“Magic Thinking” is the idea that belief can change the physical world. Now, I’d be the first to admit that someone’s beliefs can motivate them to accomplish great things, but in the end it is the accomplishments that can change the world, not the beliefs. Belief is the first step, and at least in my experience, often the easiest.
Yet today, all over the United States, we’ve had a resurgence of “magic thinking” totally divorced from reality.
How can a culture that promotes Viagra, movies and television with intense sexual content, that supplies its young people with private transportation and funds, and that now has the largest gap between the age of physical maturity and financial and social maturity honestly believe that abstinence is going to be practiced for ten years or more by a significant fraction of the young population? It isn’t; and the facts show it, but legislators across the country continue to push abstinence as the solution and to reject any form of realistic sex education.
Here in Utah, as well as in other states, legislators are busy passing laws that are clearly unconstitutional, laws that their own legal counsels have advised them against. The latest here is a proposal to “reclaim” all federal lands and declare them state lands. And at a time when state finances are is short supply, they’ve even declared themselves willing to spend $3 million on a futile lawsuit – while “boasting” the worst-funded primary and secondary education system in the state.
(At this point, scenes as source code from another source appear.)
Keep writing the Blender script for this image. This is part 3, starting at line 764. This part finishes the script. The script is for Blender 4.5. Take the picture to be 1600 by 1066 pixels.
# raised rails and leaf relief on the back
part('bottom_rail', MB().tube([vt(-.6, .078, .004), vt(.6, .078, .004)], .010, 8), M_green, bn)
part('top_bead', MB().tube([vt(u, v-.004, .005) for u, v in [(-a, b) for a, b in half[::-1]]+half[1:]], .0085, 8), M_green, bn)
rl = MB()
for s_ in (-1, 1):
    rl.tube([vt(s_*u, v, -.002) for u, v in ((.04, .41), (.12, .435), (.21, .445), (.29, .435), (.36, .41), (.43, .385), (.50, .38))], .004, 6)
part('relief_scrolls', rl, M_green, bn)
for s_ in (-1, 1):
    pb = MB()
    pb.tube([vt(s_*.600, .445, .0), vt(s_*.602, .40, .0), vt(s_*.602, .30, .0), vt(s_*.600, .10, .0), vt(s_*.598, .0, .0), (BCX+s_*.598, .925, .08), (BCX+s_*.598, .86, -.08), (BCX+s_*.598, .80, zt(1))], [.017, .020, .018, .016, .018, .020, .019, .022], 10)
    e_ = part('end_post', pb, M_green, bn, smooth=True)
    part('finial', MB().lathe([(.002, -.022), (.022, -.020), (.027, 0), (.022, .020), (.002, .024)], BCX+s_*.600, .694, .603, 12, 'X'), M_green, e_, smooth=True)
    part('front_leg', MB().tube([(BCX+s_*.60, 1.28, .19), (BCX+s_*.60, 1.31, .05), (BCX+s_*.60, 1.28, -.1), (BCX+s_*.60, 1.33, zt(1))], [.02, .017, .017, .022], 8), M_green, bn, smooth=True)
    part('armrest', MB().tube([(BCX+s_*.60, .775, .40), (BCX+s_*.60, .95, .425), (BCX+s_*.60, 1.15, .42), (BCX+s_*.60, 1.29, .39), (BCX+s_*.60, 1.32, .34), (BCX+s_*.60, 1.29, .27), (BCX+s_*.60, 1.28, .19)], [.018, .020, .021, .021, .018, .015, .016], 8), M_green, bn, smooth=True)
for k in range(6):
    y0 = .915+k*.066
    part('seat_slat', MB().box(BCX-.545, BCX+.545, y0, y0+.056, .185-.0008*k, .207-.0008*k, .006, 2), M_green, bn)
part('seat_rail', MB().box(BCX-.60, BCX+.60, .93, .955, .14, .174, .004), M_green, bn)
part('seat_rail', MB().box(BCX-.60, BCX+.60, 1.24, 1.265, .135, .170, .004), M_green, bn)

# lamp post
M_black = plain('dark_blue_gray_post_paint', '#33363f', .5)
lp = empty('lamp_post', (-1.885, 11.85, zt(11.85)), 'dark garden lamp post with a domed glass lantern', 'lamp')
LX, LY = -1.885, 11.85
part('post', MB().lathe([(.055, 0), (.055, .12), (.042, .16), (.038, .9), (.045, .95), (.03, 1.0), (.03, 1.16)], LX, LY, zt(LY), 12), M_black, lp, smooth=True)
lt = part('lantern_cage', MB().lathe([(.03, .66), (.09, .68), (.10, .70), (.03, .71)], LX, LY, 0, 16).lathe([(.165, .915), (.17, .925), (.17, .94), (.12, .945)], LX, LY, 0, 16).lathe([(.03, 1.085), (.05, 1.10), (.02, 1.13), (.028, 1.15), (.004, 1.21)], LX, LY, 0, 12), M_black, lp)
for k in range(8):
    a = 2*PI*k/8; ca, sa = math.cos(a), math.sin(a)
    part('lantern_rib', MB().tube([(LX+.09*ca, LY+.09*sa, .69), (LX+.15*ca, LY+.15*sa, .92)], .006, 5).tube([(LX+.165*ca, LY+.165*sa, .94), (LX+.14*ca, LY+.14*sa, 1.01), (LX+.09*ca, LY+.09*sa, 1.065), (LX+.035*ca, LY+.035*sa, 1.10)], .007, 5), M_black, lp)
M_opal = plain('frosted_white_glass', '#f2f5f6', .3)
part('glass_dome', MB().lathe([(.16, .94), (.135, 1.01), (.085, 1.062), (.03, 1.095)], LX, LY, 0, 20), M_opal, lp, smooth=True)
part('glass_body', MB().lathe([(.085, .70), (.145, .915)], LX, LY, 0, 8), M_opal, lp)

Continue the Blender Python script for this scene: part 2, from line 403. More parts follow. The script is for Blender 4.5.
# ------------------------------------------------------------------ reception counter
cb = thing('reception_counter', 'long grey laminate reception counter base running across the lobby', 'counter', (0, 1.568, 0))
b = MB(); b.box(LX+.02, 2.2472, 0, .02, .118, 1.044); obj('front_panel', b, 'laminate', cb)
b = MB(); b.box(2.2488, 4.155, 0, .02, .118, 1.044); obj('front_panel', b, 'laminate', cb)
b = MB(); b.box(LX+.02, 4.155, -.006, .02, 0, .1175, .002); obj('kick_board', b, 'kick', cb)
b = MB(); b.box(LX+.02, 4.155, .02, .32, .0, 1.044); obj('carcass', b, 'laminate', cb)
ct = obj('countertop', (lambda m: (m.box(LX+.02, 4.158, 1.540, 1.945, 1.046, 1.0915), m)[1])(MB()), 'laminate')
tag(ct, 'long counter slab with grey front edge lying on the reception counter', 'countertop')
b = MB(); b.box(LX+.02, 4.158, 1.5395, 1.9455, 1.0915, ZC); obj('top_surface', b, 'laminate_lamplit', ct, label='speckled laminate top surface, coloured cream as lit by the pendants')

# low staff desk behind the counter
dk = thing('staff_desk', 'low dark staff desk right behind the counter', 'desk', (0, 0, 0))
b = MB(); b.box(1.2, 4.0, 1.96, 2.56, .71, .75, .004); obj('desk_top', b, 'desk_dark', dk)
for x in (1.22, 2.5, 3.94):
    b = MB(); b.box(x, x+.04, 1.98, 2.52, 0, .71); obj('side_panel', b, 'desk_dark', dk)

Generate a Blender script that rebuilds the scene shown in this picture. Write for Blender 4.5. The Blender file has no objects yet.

They’re going to send a message to Washington – and to anyone who doesn’t believe as they do – and they believe such messages will change things, even as they reject the messages of others who don’t share their beliefs.
We even see magic thinking in sports, with the recent episodes of Tim Tebow and the Denver Broncos [although Tebow is now a New York Jet], the feeling that belief will overcome a less than stellar passing capability – and for a time, given the impact of belief on performance, it did, but belief has a tendency to fall short over time when confronted with superior abilities and equal determination.
When manifested in international relations, magic thinking can be deadly. Too many American politicians have shown this over the past fifty years by actions supporting their belief that all that’s needed in the Middle East and elsewhere is “democratic government.” But they tend to ignore the practical fact that democracy doesn’t work well in cultures that have enshrined bribery and corruption as social necessities, or that continue to regard women as property, or the possibility that people in other cultures, even with more representative and honest governments, may still oppose U.S. policies and aims both politically and militarily.
In the end, there’s a simple fact that all too many “magic thinkers” don’t understand: The strength of one’s beliefs does not make something so. All the denying in the world isn’t going to stop global warming. All the religion in the world isn’t going to overturn the fact of evolution, and all the belief in abstinence isn’t going to stop hot-blooded young people from having sex. Nor is all the belief in the supremacy of American “ideals” unsupported by a massive commitment of physical power going to ensure that American policies and beliefs spread and triumph, although it’s likely to get thousands more American soldiers killed.